Written instruction
From the line with "MB().box(a + 0.003, c" to the line with "fx = (lambda", both lines included, set down exactly those lines, please, and no others.

▼▼▼

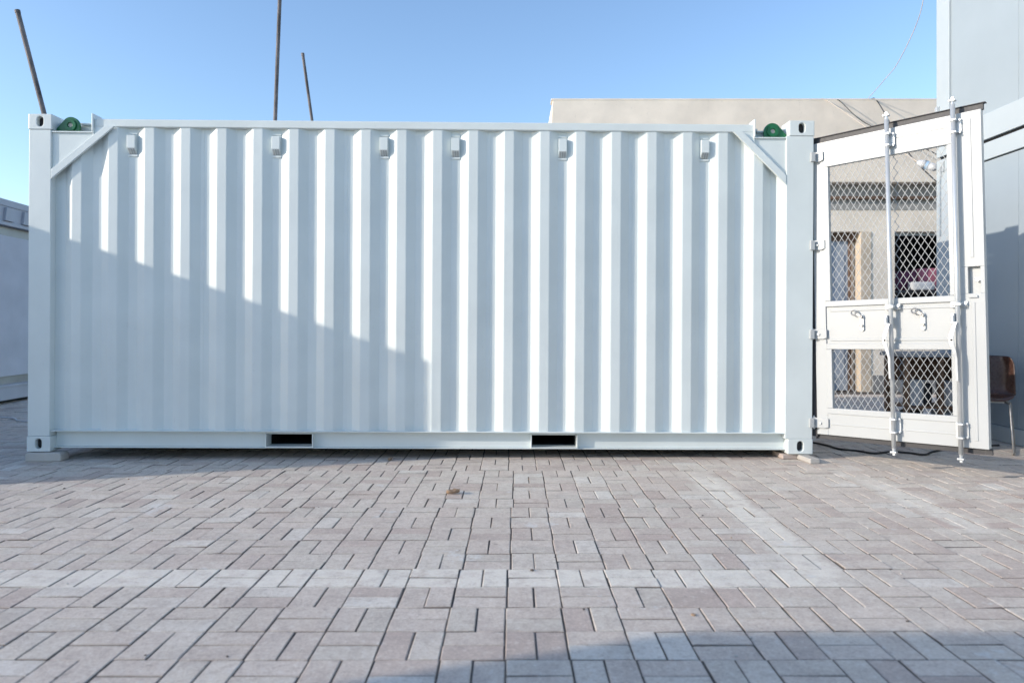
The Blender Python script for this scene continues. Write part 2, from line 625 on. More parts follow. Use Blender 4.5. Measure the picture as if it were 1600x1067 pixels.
# bottom rails with the fork openings left free
PK = ((1.815, 2.17), (3.876, 4.226))
for y0, sgn in ((0.0, 1), (CW, -1)):
    b = MB()

    def yb(x0, x1, ya, yb_, z0, z1):
        p, q = y0 + sgn * ya, y0 + sgn * yb_
        b.box(x0, x1, min(p, q), max(p, q), z0, z1)
    yb(0.176, 5.866, 0.004, 0.09, 0.156, 0.163)
    segs = [0.176, PK[0][0], PK[0][1], PK[1][0], PK[1][1], 5.866]
    for k in range(5):
        if k % 2 == 0:
            yb(segs[k], segs[k + 1], 0.072, 0.080, 0.0325, 0.1555)
        else:
            yb(segs[k], segs[k + 1], 0.072, 0.080, 0.137, 0.1555)
    yb(0.176, 5.866, 0.045, 0.09, 0.024, 0.032)
    b.build('bottom_rail', 'white', con, 0.0015)
for a, c in PK:
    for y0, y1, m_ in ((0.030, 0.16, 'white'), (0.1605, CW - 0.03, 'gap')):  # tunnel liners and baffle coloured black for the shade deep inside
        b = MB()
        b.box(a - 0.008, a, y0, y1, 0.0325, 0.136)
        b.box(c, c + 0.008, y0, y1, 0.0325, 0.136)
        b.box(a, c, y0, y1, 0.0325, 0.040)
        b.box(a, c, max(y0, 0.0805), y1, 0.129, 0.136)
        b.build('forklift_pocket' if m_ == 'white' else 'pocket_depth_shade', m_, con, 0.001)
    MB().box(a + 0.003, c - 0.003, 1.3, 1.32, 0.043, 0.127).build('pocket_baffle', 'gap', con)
# floor, roof, end and rear panels, door frame
MB().box(0.05, 6.0, 0.10, CW - 0.1, 0.137, 0.162).build('floor', 'dark', con)
for k in range(18):
    x = 0.35 + k * 0.315
    if not any(a - 0.12 < x < c + 0.12 for a, c in PK):
        MB().box(x, x + 0.05, 0.10, CW - 0.1, 0.03, 0.135).build('cross_member', 'dark', con)
b = MB()
for k in range(28):
    x = 0.12 + k * 0.209
    b.box(x, x + 0.10, 0.10, CW - 0.10, 2.540, 2.552)
    b.box(x + 0.10, x + 0.209, 0.10, CW - 0.10, 2.525, 2.537)
b.build('roof_panel', 'white', con)
MB().box(PL, PR, CW - 0.05, CW - 0.03, 0.164, 2.502).build('rear_panel', 'white', con)
MB().box(0.03, 0.05, 0.15, CW - 0.15, 0.12, 2.50).build('end_panel', 'white', con)
MB().box(5.93, 6.05, 0.157, CW - 0.157, 2.46, 2.57).build('door_header', 'white', con, 0.004)
MB().box(5.95, 6.05, 0.157, CW - 0.157, 0.02, 0.15).build('door_sill', 'white', con, 0.004)
b = MB().box(6.0, 6.05, CW / 2 + 0.01, CW - 0.13, 0.165, 2.45)
b.build('closed_door_leaf', 'door_white', con, 0.004)


# corner lifting points
def lug_corner(mir):
    fx = (lambda x: x) if not mir else (lambda x: 6.080 - x)

    def q(b_, x0, x1, *a):
        p, r = fx(x0), fx(x1)
        return b_.box(min(p, r), max(p, r), *a)
    e0 = PL if not mir else 6.080 - PR
    q(MB(), e0 + 0.001, 0.490, 0.004, 0.125, 2.452, 2.463).build('shelf_plate', 'white', con, 0.002)
    q(MB(), 0.4785, 0.4875, -0.004, 0.125, 2.4635, 2.600).build('rail_end_plate', 'white', con, 0.002)
    q(MB(), 0.482, 0.490, 0.004, 0.055, 2.41, 2.451).build('rail_end_gusset', 'white', con, 0.002)
    q(MB(), 0.177, 0.478, 0.130, 0.150, 2.4635, 2.543).build('recess_plate', 'white', con, 0.002)
    # gusset behind the brace
    pts = [(e0 + 0.0005, 2.12), (0.600, 2.5025), (0.492, 2.5025), (0.481, 2.451), (e0 + 0.0005, 2.451)]
    pts = [(fx(x), z) for x, z in pts]
    MB().prism_y(pts, 0.017, 0.023).build('gusset_plate', 'white', con)
    # brace
    A, B = (e0 + 0.002, 2.105), (0.615, 2.500)
    wv = 0.082
    pts = [(A[0], A[1] - 0.012), (B[0] + 0.037, B[1] + 0.002), (B[0] - 0.037, B[1] + 0.002), (A[0], A[1] + wv - 0.02)]
    pts = [(fx(x), z) for x, z in pts]
    MB().prism_y(pts, -0.004, 0.0165).build('diagonal_brace', 'white', con, 0.003)
    # pad eye
    c, zc, r = (0.326 if mir else 0.287), 2.519, 0.066
    pts = []
    for k in range(15):
        a = R(0 + k * 9.2)
        pts.append((c + r * math.cos(a), zc + r * math.sin(a)))
    pts += [(c - 0.108, 2.494), (c - 0.110, 2.464), (c + r, 2.464)]
    pts = [(fx(x), z) for x, z in pts]
    # plate split in two halves round the pin hole is not visible: cheek plates carry the hole
    pe = MB().prism_y(pts, 0.048, 0.074).build('pad_eye', 'green', con, 0.003)
    hole = circle(fx(c), zc, 0.019, 20)
    out = circle(fx(c), zc, 0.046, 20)
    b = MB()
    nn = 20
    y0, y1 = 0.036, 0.0475
    vs = [(x, y0, z) for x, z in out] + [(x, y0, z) for x, z in hole] + [(x, y1, z) for x, z in out] + [(x, y1, z) for x, z in hole]
    fs = []
    for i in range(nn):
        j = (i + 1) % nn
        fs += [(i, j, nn + j, nn + i), (j, i, 2 * nn + i, 2 * nn + j), (nn + i, nn + j, 3 * nn + j, 3 * nn + i), (2 * nn + j, 2 * nn + i, 3 * nn + i, 3 * nn + j)]
    b.add(vs, fs).build('cheek_plate', 'green', pe, 0.002)
    MB().prism_y(circle(fx(c), zc, 0.0175, 18), 0.0455, 0.0478).build('pin_hole', 'block', pe)


lug_corner(False)
lug_corner(True)

# ventilators in six of the troughs
for k in (1, 5, 8, 10, 13, 17):
    cx = 0.349 + 0.2783 * k + 0.1385
    v = MB().prism_y([(cx - 0.032, 2.325), (cx + 0.032, 2.325), (cx + 0.032, 2.455), (cx - 0.032, 2.455)], 0.058, 0.0635)
    v.add([(cx - 0.031, 0.020, 2.343), (cx + 0.031, 0.020, 2.343), (cx + 0.031, 0.020, 2.441), (cx - 0.031, 0.020, 2.441),
           (cx - 0.031, 0.058, 2.300), (cx + 0.031, 0.058, 2.300), (cx + 0.031, 0.058, 2.445), (cx - 0.031, 0.058, 2.445)],
          [(0, 1, 2, 3), (5, 4, 7, 6), (1, 5, 6, 2), (4, 0, 3, 7), (3, 2, 6, 7), (4, 5, 1, 0)])
    vo = v.build('ventilator', 'white', con, 0.0025)
    MB().box(cx - 0.036, cx + 0.036, 0.054, 0.0635, 2.283, 2.2995).build('ventilator_flange', 'white', vo, 0.001)
    MB().box(cx - 0.034, cx + 0.034, 0.054, 0.0635, 2.456, 2.470).build('ventilator_flange', 'white', vo, 0.001)
    gr = MB()
    for r_ in range(5):
        for s_ in range(3):
            f = 0.14 + r_ * 0.18
            yy, zz = 0.020 + 0.038 * f - 0.0012, 2.343 - 0.043 * f - 0.0012
            gx = cx - 0.018 + s_ * 0.018
            gr.box(gx - 0.006, gx + 0.006, yy - 0.002, yy + 0.002, zz - 0.002, zz + 0.002)
    gr.build('ventilator_grille', 'zinc_dark', vo)

# ------------------------------------------------------------------ open door leaf
DH, DW = 2.26, 1.163
door_loc = Vector((6.085, 0.018, 0.157))
b = MB()
T0, T1 = 0.0, 0.05
U0, U1, UF, UE = 0.022, 0.106, 0.998, DW
b.box(U0, U1, T0, T1, 0, DH)                                  # hinge stile
b.box(U1 + 0.0006, UF, T0, T1, 0, 0.165)                      # bottom panel
b.box(U1 + 0.0006, UF, T0, T1, 2.105, DH)                     # top panel
b.box(U1 + 0.0006, UF, T0 + 0.010, T1, 0.70, 0.985)           # middle panel, slightly set back
# free stile with the pocket left open
RU0, RU1, RZ0, RZ1 = 1.066, 1.138, 1.035, 1.215
b.box(UF + 0.0006, UE, T0 - 0.006, T1, 0, RZ0)
b.box(UF + 0.0006, UE, T0 - 0.006, T1, RZ1, DH)
b.box(UF + 0.0006, RU0, T0 - 0.006, T1, RZ0 + 0.0003, RZ1 - 0.0003)
b.box(RU1, UE, T0 - 0.006, T1, RZ0 + 0.0003, RZ1 - 0.0003)
b.box(RU0 + 0.0003, RU1 - 0.0003, T0 + 0.034, T1, RZ0 + 0.0003, RZ1 - 0.0003)
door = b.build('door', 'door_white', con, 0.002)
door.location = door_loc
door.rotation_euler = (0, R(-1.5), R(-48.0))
door['label'] = 'open door leaf with diamond mesh windows'
# inner frames round the mesh and pressed ribs
for z0, z1 in ((0.165, 0.70), (0.985, 2.105)):
    f = MB()
    w = 0.042
    f.box(U1, UF, -0.007, 0.03, z0 - 0.001, z0 + w)
    f.box(U1, UF, -0.007, 0.03, z1 - w, z1 + 0.001)
    f.box(U1, U1 + w, -0.007, 0.03, z0 + w + 0.0004, z1 - w - 0.0004)
    f.box(UF - w, UF, -0.007, 0.03, z0 + w + 0.0004, z1 - w - 0.0004)
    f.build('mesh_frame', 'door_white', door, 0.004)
    # expanded metal: two families of strands
    m = MB()
    x0, x1, a0, a1 = U1 + 0.03, UF - 0.02, z0 + 0.03, z1 - 0.03
    px, pz = 0.0475, 0.078
    sl_ = pz / px
    for fam in (1, -1):
        k = -60
        while k < 90:
            # line z = a0 + fam*sl_*(x-x0) + k*pz
            c = a0 + k * pz + 0.02
            pts = []
            for X in (x0, x1):
                Z = c + fam * sl_ * (X - x0)
                if a0 <= Z <= a1:
                    pts.append((X, Z))
            for Z in (a0, a1):
                X = x0 + fam * (Z - c) / sl_
                if x0 < X < x1:
                    pts.append((X, Z))
            if len(pts) == 2 and math.dist(*pts) > 0.02:
                yo = 0.014 if fam > 0 else 0.0155
                m.bar(pts[0], pts[1], 0.0033, yo, yo + 0.003)
            k += 1
    m.build('mesh_screen', 'mesh', door)
for z in (0.085, 2.185):
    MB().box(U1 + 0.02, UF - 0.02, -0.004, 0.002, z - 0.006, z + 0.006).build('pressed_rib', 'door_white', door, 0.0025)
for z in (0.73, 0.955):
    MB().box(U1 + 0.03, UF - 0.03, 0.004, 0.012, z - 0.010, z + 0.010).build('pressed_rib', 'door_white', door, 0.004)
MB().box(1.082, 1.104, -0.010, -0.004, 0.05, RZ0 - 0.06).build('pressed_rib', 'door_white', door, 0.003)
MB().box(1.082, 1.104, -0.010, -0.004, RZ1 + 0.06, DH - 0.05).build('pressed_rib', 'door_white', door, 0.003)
# rubber seal all round the leaf, standing proud at the edges
gk = MB()
gk.box(0.0, DW + 0.008, 0.022, 0.046, DH + 0.0005, DH + 0.042)
gk.box(0.0, DW + 0.022, 0.012, 0.056, DH + 0.0425, DH + 0.049)
gk.box(-0.020, 0.0215, 0.004, 0.046, -0.02, DH)
gk.box(0.0, DW + 0.012, 0.026, 0.046, -0.040, -0.0005)
gk.build('rubber_seal', 'rubber', door, 0.002)
# hinges
for z in (0.088, 0.775, 1.465, 2.150):
    h = MB()
    h.prism_y([(-0.004, z - 0.037), (0.085, z - 0.039), (0.115, z - 0.030), (0.115, z + 0.036), (0.085, z + 0.039), (-0.004, z + 0.039)], -0.016, -0.0005)
    h.tube([(0.0, -0.008, z - 0.042), (0.0, -0.008, z + 0.044)], 0.013, 12)
    hb = h.build('hinge', 'door_white', door, 0.003)
    MB().tube([(0.0, -0.008, z - 0.050), (0.0, -0.008, z + 0.054)], 0.006, 8).build('hinge_pin', 'zinc', hb)
    MB().tube([(0.055, -0.026, z), (0.055, -0.018, z)], 0.010, 8).build('hinge_bolt', 'zinc', hb)
for z in (0.245, 0.932, 1.622, 2.307):
    MB().box(6.030, 6.064, -0.022, -0.0005, z - 0.036, z + 0.036).build('hinge_lug', 'door_white', con, 0.003)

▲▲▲

Correct response
    MB().box(a + 0.003, c - 0.003, 1.3, 1.32, 0.043, 0.127).build('pocket_baffle', 'gap', con)
# floor, roof, end and rear panels, door frame
MB().box(0.05, 6.0, 0.10, CW - 0.1, 0.137, 0.162).build('floor', 'dark', con)
for k in range(18):
    x = 0.35 + k * 0.315
    if not any(a - 0.12 < x < c + 0.12 for a, c in PK):
        MB().box(x, x + 0.05, 0.10, CW - 0.1, 0.03, 0.135).build('cross_member', 'dark', con)
b = MB()
for k in range(28):
    x = 0.12 + k * 0.209
    b.box(x, x + 0.10, 0.10, CW - 0.10, 2.540, 2.552)
    b.box(x + 0.10, x + 0.209, 0.10, CW - 0.10, 2.525, 2.537)
b.build('roof_panel', 'white', con)
MB().box(PL, PR, CW - 0.05, CW - 0.03, 0.164, 2.502).build('rear_panel', 'white', con)
MB().box(0.03, 0.05, 0.15, CW - 0.15, 0.12, 2.50).build('end_panel', 'white', con)
MB().box(5.93, 6.05, 0.157, CW - 0.157, 2.46, 2.57).build('door_header', 'white', con, 0.004)
MB().box(5.95, 6.05, 0.157, CW - 0.157, 0.02, 0.15).build('door_sill', 'white', con, 0.004)
b = MB().box(6.0, 6.05, CW / 2 + 0.01, CW - 0.13, 0.165, 2.45)
b.build('closed_door_leaf', 'door_white', con, 0.004)


# corner lifting points
def lug_corner(mir):
    fx = (lambda x: x) if not mir else (lambda x: 6.080 - x)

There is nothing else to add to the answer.